7	Time axis waveforms, power spectrum, and overall values	See Chapter 3·5-2 Antialiasing filter, and the chapter 5·3 Calibration function on calibration with a sound level meter in Instruction Manual of CF-5210/5220. The overall value is the product sum of power spectra for each frequency (Y axis value) subjected to FFT analysis. Matches the mean-square on the time axis. Since a low-pass (antialiasing) filter is applied, components beyond the frequency range are also eliminated.
8	What is the AC coupling cut-off frequency?	0.5Hz/-3dB Almost no damping at 1Hz.
9	The FFT mean is used, however what is the measurement time per cycle?	Computation time is approximately 25ms, and display time approximately 400ms. Varies with setup conditions (e.g. data length, overlap, number of display screens). Increase average number of cycles and measure measurement time, and compute time per cycle to verify. See amount of overlap and non-display functions.

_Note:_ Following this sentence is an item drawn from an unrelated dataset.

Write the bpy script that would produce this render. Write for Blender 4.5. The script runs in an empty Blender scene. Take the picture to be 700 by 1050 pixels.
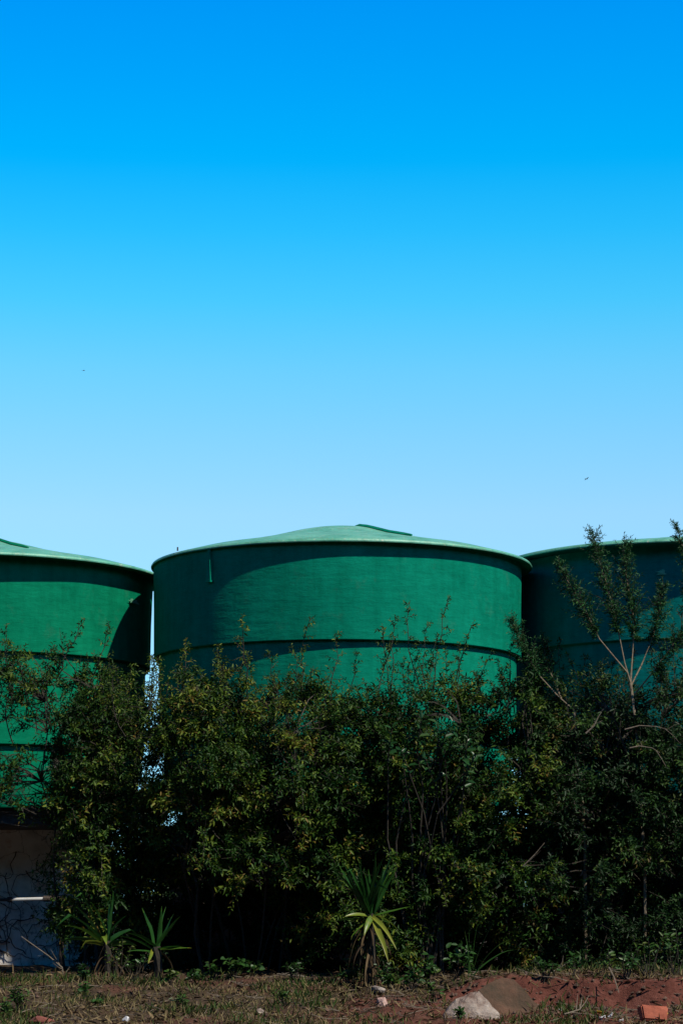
import bpy, bmesh, math, random
import numpy as np
from mathutils import Vector, noise

PI = math.pi
R = math.radians
SC = bpy.context.scene
COL = SC.collection
rng = np.random.default_rng(7)
random.seed(7)

# ------------------------------------------------------------------ camera, sky, sun, exposure
PITCH = R(9.5); EYE = 0.4; FPX = 2479.0
cam = bpy.data.cameras.new('camera')
cam.sensor_fit = 'VERTICAL'; cam.sensor_height = 36.0; cam.lens = 85.0
cam.clip_start = 0.1; cam.clip_end = 9000
camo = bpy.data.objects.new('camera', cam); COL.objects.link(camo)
camo.location = (0, 0, EYE); camo.rotation_euler = (PI/2 + PITCH, 0, R(0))
SC.camera = camo

SUN_EL, SUN_AZ = R(50), R(48)              # azimuth: to the right of the direction from the tanks to the camera
sun_dir = Vector((math.sin(SUN_AZ)*math.cos(SUN_EL), -math.cos(SUN_AZ)*math.cos(SUN_EL), math.sin(SUN_EL)))
sl = bpy.data.lights.new('sun', 'SUN'); sl.energy = 5.0; sl.angle = R(0.75); sl.color = (1.0, 0.93, 0.82)
so = bpy.data.objects.new('sun', sl); COL.objects.link(so)
so.rotation_euler = (-sun_dir).to_track_quat('-Z', 'Y').to_euler()

W = bpy.data.worlds.new('World'); SC.world = W; W.use_nodes = True
nt = W.node_tree; nt.nodes.clear()
sky = nt.nodes.new('ShaderNodeTexSky'); sky.sky_type = 'NISHITA'; sky.sun_disc = False
sky.sun_elevation = SUN_EL; sky.sun_rotation = math.atan2(sun_dir.x, sun_dir.y)
sky.altitude = 300; sky.air_density = 1.0; sky.dust_density = 0.3; sky.ozone_density = 2.0
tc = nt.nodes.new('ShaderNodeTexCoord'); sx = nt.nodes.new('ShaderNodeSeparateXYZ')
rp = nt.nodes.new('ShaderNodeValToRGB')
mu = nt.nodes.new('ShaderNodeMix'); mu.data_type = 'RGBA'; mu.blend_type = 'MULTIPLY'; mu.inputs[0].default_value = 1
bg = nt.nodes.new('ShaderNodeBackground'); bg.inputs[1].default_value = 0.15
wo = nt.nodes.new('ShaderNodeOutputWorld')
nt.links.new(tc.outputs['Generated'], sx.inputs[0]); nt.links.new(sx.outputs[2], rp.inputs[0])
nt.links.new(sky.outputs[0], mu.inputs[6]); nt.links.new(rp.outputs[0], mu.inputs[7])
nt.links.new(mu.outputs[2], bg.inputs[0]); nt.links.new(bg.outputs[0], wo.inputs[0])
SKY_STOPS = [(0.0, (0.28, 0.66, 1.2)), (0.08, (0.5, 0.9, 1.12)), (0.163, (0.80, 1.10, 1.14)), (0.195, (0.64, 1.16, 1.22)), (0.222, (0.47, 1.22, 1.28)),
             (0.25, (0.23, 1.25, 1.36)), (0.278, (0.08, 1.2, 1.44)), (0.306, (0.0, 1.12, 1.5)), (0.335, (0.0, 1.02, 1.56)), (0.37, (0.0, 0.92, 1.62)),
             (0.46, (0.0, 0.28, 0.7)), (0.7, (0.0, 0.09, 0.26)), (1.0, (0.0, 0.06, 0.2))]
el = rp.color_ramp.elements
while len(el) < len(SKY_STOPS): el.new(0.5)
for e, (p, c) in zip(el, SKY_STOPS): e.position = p; e.color = (*c, 1)
SC.view_settings.view_transform = 'Standard'; SC.view_settings.look = 'None'
SC.view_settings.exposure = 0.0; SC.view_settings.gamma = 1.0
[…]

10	What is the overall value? What is the partial overall value?	Overall (OA) value is the product sum of all frequency power values (Y axis values) subject to the FFT. Since a low-pass filter is applied, components beyond the frequency range are eliminated. Care is required. First, when the data length is 2048 (default setting), the frequency range is divided by 800, and a spectrum of 0Hz + 800 = 801 is displayed on the screen. With i = 0 – 800 Vi = i th spectrum voltage amplitude, the individual spectra displayed on the screen are as follows. (1) With Log display (when Y-axis displays dB) Pi = 10 LOG (Vi)^２ (2) With Lin display (when Y-axis displays Vr) √ (Vi)^２ = Vi Overall computations are as follows. (3) When Y-axis displays Log For P0: DC component Y-axis value (dB), Pi: i th Y-axis value (dB) (OA) = 10 LOG｛(10^P0/10+--+10^Ｐi/10+10^P800/10)Hf｝ Hf: Window adjustment 1 when rectangular 2/3 when hanning (Example) With Pi = 30, 50, --- 40 (dB) (read value when Y-axis displays dB) (OA) = 10 LOG｛(10^30/10+10^50/10+--+10^40/10) Hf｝ (4) When Y axis displays Lin If V0: Y-axis value of DC component and Vi: I th Y axis value (Vr), (OA) LIN = √｛(V0^２+--+Vi^２+V800^２) Hf｝ Note: Values in brackets subject to square root operation. (Example) With 0.1, 0.3, ---0.4 (V), (OA) LIN = √｛(0.1^２+0.3^２+ - - - +0.4^２) Hf｝ Pi and Vi become partial overalls when computed within desired range. When considered in terms of a time region, they match the mean-square of 2048 data items.